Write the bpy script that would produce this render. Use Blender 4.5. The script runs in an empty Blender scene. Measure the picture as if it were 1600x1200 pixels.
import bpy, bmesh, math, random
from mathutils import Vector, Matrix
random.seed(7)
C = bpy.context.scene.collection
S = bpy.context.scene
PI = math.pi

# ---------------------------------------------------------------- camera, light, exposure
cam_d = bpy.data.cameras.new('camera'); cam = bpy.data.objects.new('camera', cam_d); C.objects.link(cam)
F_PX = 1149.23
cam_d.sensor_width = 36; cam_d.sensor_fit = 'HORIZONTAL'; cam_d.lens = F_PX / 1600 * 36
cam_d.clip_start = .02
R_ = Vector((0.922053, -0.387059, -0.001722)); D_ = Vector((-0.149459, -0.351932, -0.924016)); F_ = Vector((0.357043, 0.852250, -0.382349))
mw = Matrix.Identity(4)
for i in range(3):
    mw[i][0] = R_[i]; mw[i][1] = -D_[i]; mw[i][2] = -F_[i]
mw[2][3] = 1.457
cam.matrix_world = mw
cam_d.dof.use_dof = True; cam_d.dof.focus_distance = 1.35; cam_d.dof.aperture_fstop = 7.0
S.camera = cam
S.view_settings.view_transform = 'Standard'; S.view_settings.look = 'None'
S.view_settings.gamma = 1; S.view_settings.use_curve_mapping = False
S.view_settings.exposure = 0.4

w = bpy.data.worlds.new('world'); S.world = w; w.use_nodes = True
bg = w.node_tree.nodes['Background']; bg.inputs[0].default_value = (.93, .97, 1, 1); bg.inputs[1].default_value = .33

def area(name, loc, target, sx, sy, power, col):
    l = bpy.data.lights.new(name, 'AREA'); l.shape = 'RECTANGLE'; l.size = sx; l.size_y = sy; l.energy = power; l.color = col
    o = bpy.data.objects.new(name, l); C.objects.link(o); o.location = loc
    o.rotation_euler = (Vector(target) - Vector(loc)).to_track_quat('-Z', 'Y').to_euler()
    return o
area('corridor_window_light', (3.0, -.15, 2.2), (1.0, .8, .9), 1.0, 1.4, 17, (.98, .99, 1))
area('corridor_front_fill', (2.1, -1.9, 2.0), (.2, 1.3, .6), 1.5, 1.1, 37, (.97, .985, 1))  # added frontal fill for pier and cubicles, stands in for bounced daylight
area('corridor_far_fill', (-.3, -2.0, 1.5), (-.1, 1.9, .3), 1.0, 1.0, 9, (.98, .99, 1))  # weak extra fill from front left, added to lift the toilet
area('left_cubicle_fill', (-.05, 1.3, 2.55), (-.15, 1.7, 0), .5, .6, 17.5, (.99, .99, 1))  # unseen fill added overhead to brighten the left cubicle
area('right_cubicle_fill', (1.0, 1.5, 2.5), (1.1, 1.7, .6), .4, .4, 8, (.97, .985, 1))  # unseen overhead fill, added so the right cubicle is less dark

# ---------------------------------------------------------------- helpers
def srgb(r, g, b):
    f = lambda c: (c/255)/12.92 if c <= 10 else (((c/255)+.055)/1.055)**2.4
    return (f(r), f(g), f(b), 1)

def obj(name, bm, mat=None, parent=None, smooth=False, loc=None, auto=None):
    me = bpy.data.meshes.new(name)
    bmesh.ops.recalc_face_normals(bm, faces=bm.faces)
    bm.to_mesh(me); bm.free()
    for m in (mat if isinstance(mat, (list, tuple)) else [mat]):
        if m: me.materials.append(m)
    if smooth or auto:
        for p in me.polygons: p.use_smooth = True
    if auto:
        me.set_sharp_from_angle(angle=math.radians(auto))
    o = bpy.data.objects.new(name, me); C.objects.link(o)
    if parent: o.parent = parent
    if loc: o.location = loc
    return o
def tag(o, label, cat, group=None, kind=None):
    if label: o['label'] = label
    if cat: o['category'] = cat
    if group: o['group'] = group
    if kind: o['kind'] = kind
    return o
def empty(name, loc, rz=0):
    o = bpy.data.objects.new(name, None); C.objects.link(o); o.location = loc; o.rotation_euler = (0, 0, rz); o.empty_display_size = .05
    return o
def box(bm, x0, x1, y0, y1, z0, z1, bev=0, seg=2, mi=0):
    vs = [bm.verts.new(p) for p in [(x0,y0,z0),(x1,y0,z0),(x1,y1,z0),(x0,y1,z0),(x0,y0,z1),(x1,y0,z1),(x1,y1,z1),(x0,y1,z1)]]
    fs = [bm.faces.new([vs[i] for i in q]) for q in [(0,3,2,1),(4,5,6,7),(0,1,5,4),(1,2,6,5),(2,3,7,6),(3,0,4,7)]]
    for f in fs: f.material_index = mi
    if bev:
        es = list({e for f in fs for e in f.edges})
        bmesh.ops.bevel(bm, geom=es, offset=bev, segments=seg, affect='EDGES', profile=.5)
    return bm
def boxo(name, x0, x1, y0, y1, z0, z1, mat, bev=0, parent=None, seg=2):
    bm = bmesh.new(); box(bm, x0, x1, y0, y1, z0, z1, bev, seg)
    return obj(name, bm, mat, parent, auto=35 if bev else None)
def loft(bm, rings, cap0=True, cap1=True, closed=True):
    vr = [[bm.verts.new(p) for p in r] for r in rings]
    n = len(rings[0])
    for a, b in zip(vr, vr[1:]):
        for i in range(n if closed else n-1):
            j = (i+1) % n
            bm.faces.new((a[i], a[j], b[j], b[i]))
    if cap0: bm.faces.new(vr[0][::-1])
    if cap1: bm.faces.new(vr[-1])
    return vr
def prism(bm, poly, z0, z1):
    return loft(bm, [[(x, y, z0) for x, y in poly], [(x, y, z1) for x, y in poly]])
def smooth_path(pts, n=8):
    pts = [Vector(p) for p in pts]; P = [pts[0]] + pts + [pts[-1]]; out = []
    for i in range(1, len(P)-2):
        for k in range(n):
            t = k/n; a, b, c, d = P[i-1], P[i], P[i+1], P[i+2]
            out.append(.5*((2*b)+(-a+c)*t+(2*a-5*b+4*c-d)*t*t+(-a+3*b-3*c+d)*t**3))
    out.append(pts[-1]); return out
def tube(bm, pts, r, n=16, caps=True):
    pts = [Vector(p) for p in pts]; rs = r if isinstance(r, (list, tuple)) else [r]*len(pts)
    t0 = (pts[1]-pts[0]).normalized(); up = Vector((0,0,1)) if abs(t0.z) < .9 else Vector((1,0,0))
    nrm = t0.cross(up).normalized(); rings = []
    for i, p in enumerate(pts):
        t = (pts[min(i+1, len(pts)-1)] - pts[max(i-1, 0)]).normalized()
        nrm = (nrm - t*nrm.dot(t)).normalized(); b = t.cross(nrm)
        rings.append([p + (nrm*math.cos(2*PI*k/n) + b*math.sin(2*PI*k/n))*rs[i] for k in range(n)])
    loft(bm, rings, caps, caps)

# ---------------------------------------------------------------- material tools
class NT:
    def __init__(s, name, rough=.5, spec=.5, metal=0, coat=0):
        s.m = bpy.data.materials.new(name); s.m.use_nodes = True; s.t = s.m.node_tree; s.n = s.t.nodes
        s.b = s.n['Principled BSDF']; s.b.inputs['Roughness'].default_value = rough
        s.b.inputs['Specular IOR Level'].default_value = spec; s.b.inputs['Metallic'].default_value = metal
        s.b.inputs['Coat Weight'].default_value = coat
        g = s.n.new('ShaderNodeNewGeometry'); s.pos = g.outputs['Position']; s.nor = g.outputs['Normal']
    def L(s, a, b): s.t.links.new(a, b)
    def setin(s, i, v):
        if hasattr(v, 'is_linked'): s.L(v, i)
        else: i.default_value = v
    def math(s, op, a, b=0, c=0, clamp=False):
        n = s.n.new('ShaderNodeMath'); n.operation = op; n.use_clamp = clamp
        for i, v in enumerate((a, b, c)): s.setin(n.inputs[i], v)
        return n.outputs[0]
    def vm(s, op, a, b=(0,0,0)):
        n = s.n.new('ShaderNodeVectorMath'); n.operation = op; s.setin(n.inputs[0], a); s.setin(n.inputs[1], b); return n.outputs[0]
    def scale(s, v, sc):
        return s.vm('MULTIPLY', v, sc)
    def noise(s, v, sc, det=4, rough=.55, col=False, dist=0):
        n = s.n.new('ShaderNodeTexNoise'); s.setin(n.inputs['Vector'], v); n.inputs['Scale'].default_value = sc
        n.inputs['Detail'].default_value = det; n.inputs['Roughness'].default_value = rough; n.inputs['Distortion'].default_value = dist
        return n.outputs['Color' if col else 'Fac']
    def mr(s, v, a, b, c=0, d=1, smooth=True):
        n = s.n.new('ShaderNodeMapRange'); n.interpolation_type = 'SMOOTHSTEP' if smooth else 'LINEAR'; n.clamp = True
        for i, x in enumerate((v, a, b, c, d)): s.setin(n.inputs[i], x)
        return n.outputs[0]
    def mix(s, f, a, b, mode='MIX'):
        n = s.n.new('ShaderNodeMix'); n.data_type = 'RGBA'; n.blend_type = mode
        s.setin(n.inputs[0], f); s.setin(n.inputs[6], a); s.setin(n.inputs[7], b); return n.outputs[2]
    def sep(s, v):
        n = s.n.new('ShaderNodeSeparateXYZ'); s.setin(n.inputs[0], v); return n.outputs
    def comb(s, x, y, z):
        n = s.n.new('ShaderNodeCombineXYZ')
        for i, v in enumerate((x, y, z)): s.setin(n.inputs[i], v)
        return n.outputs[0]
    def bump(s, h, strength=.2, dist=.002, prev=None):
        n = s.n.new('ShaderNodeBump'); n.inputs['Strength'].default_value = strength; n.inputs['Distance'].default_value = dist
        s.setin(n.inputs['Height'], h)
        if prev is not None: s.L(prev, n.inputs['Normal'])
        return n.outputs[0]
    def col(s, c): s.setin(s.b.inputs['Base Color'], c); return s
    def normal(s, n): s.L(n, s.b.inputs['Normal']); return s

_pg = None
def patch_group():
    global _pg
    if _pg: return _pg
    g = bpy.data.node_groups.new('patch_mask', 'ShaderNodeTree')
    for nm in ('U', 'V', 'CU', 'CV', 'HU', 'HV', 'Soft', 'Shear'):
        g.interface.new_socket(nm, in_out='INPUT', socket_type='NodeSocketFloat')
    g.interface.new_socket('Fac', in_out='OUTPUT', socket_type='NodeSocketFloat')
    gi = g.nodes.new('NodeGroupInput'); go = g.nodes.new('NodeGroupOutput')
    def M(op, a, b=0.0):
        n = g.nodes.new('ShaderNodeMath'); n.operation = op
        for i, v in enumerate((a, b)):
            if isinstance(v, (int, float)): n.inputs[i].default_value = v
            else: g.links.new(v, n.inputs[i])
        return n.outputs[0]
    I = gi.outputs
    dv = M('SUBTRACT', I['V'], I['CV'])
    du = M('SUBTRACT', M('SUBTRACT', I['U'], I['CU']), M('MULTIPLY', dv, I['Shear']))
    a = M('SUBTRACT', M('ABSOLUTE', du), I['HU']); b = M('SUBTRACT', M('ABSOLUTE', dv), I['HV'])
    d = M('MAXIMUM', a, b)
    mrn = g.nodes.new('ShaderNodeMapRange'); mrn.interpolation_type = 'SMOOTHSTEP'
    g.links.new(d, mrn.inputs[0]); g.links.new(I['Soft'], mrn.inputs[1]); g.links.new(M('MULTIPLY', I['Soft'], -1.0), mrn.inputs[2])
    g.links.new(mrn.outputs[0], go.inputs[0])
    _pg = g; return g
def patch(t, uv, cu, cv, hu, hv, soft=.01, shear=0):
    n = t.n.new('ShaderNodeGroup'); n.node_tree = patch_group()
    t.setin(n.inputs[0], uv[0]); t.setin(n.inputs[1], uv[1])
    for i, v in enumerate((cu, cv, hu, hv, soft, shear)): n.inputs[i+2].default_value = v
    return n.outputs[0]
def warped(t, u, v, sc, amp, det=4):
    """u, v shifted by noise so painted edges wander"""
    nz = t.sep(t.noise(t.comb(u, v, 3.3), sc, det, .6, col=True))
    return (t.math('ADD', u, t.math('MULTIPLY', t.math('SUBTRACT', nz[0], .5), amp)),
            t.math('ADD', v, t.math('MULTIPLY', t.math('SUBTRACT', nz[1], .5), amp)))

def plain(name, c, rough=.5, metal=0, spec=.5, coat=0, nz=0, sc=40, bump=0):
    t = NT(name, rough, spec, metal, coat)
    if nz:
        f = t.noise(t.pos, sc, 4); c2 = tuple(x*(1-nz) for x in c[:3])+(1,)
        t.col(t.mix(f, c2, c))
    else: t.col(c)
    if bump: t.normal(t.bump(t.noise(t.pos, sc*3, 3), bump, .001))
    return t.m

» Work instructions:
Write out exactly the lines from the start of the material through the line with "PI = math.pi". No other output is expected.

» Task result:
Write the bpy script that would produce this render. Use Blender 4.5. The script runs in an empty Blender scene. Measure the picture as if it were 1600x1200 pixels.
import bpy, bmesh, math, random
from mathutils import Vector, Matrix
random.seed(7)
C = bpy.context.scene.collection
S = bpy.context.scene
PI = math.pi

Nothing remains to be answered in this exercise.